Louis Pasteur once famously said: “In the fields of observation chance favors only the prepared mind.” Serendipity is the effect of discovering something really interesting, whilst looking for something else entirely. A completely unintended but fortunate discovery. X-rays, silly putty and Uranus were all chance discoveries. This paper investigates this effect in relation to the web and asks this question: Does improving search engine results through personalisation diminish chance encounters with highly prized information?
Their goal:
“By its nature, serendipity is hard to study. In this paper rather than trying to induce or identify serendipity, we conducted a study to explore the potential for serendipitous encounters. Specifically we examine:
1. Whether there is the potential for serendipitous encounters during Web search; and
2. Whether the ability to better target the user‘s interests through personalization reduces this potential.”
They mention Amanda Spink‘
s work, where she found that “partially-relevant search results, identified as containing multiple concepts, [or] on target but too narrow, play an important role in a user‘s information seeking process and problem definition.” It is however very difficult to induce, observe, identify or study serendipity in web search. What we’re really trying to understand here is whether partially relevant results are also valuable. In the SERPS results that are not highly relevant to your query but still interest you would be considered valid anyway, seeing as they are of use to you.
Methodology:
The researchers studied web search engine query logs and carried out a controlled study where people marked results as interesting and relevant. They were asked to rate on a scale how relevant and interesting 25 of the 50 results presented were to them. The queries were not imposed, users queried according to their information need. The results were from Live search and displayed in random order. They used the logs to measure the popularity of the queries, the number of results for each query and their diversity. They also looked at user interactions with the search results. All 36 participants were Microsoft staff and they analysed a total of 92 queries.

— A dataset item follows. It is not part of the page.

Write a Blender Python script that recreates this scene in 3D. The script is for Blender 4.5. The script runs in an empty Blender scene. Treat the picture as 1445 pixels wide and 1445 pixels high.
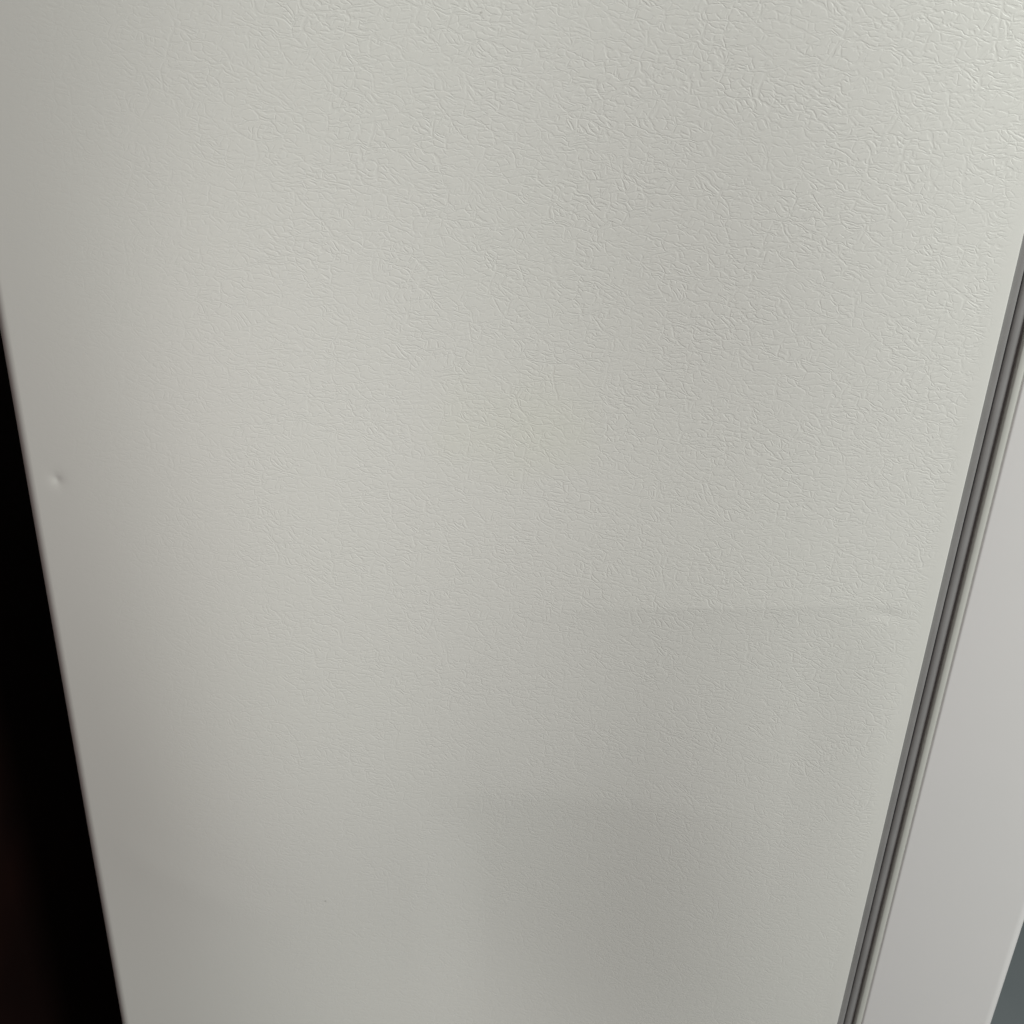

They measured “Click entropy” which is basically a measure of how often the same results were selected. “Low click entropy” means that people selected the same results in response to a query and “high click entropy” means that everyone selected different ones. They also asked the people taking part in the study to install a toolbar which allowed them to check desktop content, and such things so they could assess how close the results were to people’s information habits. There was therefore a content based similarity measure and a behaviour based similarity measure.
Results:
21% of results were considered serendipitous. Query length, number of results returned, popularity and other measures like this were not considered a factor but the positive correlation between entropy and the number of interesting (and potentially serendipitous) results was indeed a factor. People tend to click on things not because they could’t find what they were looking for but because they were interested. They deduced that queries with high click entropy therefore have a higher potential for serendipity. “Interestingness” and “relevance” score both showed that personalization could be an important factor in finding serendipitous results for users.
My thoughts…
It hadn’t actually occurred to me that partially relevant search results could be of value. In IR the standard measures are “precision” and “recall” meaning that we strive to make results as relevant as possible. This study suggests to us that there is room for “serendipitous results” and it makes a lot of sense. There are sites such as Reddit where we (I at least) never go to find anything in particular but rather to stumble over something interesting. Obviously Stumbleupon is based on this idea as well. Could we possibly be looking at a new way to measure the efficiency of a web search engine? How about business websites, could they benefit from popping up in seemingly irrelevant SERPS? Either way, it’s a really interesting idea and I look forward to reading more.



What a great post! I had not heard about this book yet but am going to buy it pretty soon. The topic is really fascinating, since I also work in the SEO field and would really love to find “serendipitous” results!